Comanche Peak expansion proponents score with panel's ruling

Opponents of a multibillion-dollar expansion of the Comanche Peak nuclear power plant suffered another major blow Tuesday when an Atomic Safety and Licensing Board panel dismissed three of four remaining contentions against the proposed construction of two reactors.

Plant opponents originally filed 19 contentions as to why the U.S. Nuclear Regulatory Commission should not grant licensing to plant operator Luminant for construction and operation of two 1,700-megawatt reactors that would boost Comanche Peak's generating capacity by 148 percent, to 5,700 megawatts.

The panel of three administrative judges previously dismissed most of the contentions.

The panel said in a 14-page order released late Tuesday afternoon that it has only one contention remaining and will rule on it "in the near future."

The panel said it is a "reformulated" contention consisting of elements of earlier contentions that it had found admissible.

Luminant "is pleased with the board's ruling, which is a positive step toward additional safe, dependable nuclear power in Texas," company spokeswoman Ashley Monts said late Tuesday. "We're continuing to pursue the development of the proposed units at Comanche Peak."

The plant is 45 miles southwest of Fort Worth and four miles north of Glen Rose, the county seat of Somervell County.

Plant expansion opponents could not immediately be reached for comment Tuesday evening.

Opponents include the Sustainable Energy and Economic Development Coalition, Public Citizen, True Cost of Nukes and state Rep. Lon Burnam, D-Fort Worth.

Plant opponents have cited an array of concerns about adding reactors, including safety, environmental, water-consumption and nuclear waste issues.

With Tuesday's decision by the licensing board panel, Luminant's biggest barriers to the expansion could be other factors, including the enormous cost, previously estimated at $15 billion to $20 billion by Luminant CEO David Campbell; potential difficulty in securing federal loan guarantees, which Luminant has said are crucial; and Congress' failure to pass new federal regulations to mandate reductions in carbon dioxide emissions.

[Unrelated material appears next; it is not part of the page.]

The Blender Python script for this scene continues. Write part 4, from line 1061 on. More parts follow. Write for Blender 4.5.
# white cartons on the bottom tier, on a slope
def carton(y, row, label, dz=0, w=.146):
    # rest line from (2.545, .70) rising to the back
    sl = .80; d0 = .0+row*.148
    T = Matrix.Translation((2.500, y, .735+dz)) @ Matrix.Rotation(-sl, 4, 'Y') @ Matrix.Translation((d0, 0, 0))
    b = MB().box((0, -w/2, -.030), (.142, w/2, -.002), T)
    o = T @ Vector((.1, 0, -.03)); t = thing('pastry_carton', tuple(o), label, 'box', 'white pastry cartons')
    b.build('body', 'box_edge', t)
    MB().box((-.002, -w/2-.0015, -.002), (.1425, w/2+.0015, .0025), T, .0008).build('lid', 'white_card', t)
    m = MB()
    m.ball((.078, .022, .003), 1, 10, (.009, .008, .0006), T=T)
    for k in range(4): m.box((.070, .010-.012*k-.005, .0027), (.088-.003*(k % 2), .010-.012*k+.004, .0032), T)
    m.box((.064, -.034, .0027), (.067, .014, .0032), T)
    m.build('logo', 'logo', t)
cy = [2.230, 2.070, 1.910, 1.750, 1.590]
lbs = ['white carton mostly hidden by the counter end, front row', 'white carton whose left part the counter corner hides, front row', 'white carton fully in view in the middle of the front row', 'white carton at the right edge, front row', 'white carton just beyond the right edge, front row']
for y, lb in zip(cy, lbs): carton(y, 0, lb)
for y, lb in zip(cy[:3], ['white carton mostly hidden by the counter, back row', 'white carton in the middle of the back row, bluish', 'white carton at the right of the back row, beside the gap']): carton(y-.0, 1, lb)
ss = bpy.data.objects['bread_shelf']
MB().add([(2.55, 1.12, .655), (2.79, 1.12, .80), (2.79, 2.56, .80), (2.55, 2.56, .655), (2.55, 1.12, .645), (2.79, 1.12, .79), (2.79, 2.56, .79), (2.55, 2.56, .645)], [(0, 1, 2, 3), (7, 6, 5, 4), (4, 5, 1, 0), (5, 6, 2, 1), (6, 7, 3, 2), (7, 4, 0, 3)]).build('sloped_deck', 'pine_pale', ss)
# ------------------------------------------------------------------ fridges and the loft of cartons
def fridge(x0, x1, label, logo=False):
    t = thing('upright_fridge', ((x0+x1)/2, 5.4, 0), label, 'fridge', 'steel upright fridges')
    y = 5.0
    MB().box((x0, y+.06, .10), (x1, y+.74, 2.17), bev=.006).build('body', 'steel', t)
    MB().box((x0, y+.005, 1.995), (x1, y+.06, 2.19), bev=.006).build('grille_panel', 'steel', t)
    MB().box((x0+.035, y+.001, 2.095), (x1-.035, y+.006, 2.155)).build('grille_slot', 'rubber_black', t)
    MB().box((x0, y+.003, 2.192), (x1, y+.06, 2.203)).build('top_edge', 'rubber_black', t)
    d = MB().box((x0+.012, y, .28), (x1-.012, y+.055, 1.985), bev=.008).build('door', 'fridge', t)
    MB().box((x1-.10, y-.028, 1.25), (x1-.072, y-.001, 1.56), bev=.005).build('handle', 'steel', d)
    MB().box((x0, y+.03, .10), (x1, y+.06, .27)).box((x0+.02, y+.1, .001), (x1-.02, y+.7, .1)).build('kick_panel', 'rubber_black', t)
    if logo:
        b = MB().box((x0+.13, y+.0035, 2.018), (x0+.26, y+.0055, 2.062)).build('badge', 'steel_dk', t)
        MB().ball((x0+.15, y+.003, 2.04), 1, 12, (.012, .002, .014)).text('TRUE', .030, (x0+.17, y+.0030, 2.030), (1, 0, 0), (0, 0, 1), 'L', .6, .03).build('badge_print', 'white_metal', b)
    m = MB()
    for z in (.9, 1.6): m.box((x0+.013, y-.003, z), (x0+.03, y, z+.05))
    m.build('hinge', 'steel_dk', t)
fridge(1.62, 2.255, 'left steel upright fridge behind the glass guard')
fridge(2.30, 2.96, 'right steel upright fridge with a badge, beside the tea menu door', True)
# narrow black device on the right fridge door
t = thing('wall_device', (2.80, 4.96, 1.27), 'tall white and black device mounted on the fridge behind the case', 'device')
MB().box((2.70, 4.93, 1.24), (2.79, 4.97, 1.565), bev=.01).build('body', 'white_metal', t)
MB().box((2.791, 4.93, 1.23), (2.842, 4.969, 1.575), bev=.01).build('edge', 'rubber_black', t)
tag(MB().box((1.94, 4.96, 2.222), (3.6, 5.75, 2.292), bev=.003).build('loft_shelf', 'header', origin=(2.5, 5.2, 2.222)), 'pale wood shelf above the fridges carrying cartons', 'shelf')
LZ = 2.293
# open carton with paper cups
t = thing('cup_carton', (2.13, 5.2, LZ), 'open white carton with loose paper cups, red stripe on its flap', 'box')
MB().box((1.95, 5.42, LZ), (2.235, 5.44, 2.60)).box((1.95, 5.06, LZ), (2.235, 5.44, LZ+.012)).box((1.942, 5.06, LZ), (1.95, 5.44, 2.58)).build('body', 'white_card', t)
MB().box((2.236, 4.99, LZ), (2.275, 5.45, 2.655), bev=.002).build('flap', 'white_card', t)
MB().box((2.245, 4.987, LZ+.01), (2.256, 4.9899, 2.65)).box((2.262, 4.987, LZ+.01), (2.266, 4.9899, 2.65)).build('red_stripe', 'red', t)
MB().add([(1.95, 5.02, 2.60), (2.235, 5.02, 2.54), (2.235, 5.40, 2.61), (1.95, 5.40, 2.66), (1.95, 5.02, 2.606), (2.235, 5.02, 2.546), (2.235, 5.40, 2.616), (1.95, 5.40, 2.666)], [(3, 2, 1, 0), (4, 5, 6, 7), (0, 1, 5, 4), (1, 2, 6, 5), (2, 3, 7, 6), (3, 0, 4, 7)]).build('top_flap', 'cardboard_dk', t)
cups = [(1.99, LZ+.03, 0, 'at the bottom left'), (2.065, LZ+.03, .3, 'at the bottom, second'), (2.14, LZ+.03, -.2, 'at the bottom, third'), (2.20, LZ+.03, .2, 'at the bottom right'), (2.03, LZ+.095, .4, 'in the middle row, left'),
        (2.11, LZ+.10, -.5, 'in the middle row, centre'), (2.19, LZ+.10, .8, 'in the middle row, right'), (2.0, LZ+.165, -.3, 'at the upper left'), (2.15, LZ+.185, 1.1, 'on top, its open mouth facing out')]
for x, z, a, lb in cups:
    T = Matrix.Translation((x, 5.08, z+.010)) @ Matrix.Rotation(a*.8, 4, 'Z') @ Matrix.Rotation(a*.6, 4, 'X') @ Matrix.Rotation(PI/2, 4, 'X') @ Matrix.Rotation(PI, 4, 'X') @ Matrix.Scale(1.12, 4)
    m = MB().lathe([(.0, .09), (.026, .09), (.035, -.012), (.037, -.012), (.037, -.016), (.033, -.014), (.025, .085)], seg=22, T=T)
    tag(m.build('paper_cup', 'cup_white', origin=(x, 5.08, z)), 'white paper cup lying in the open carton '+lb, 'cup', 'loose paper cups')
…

Such legislation would make construction of nuclear reactors more attractive compared with coal-fired power plants that generate substantial CO {-2} emissions.

Campbell has said that Luminant hopes to win Nuclear Regulatory Commission licensing approval by late 2012 or early 2013 and that the new units could go online in 2018-20, perhaps a year apart.

The power plant expansion would create 5,000 jobs during five years of construction and more than 500 permanent jobs, Texas economist Ray Perryman has estimated.

Luminant has said it believes that the expansion "has the potential to be the largest economic development project in Texas' history."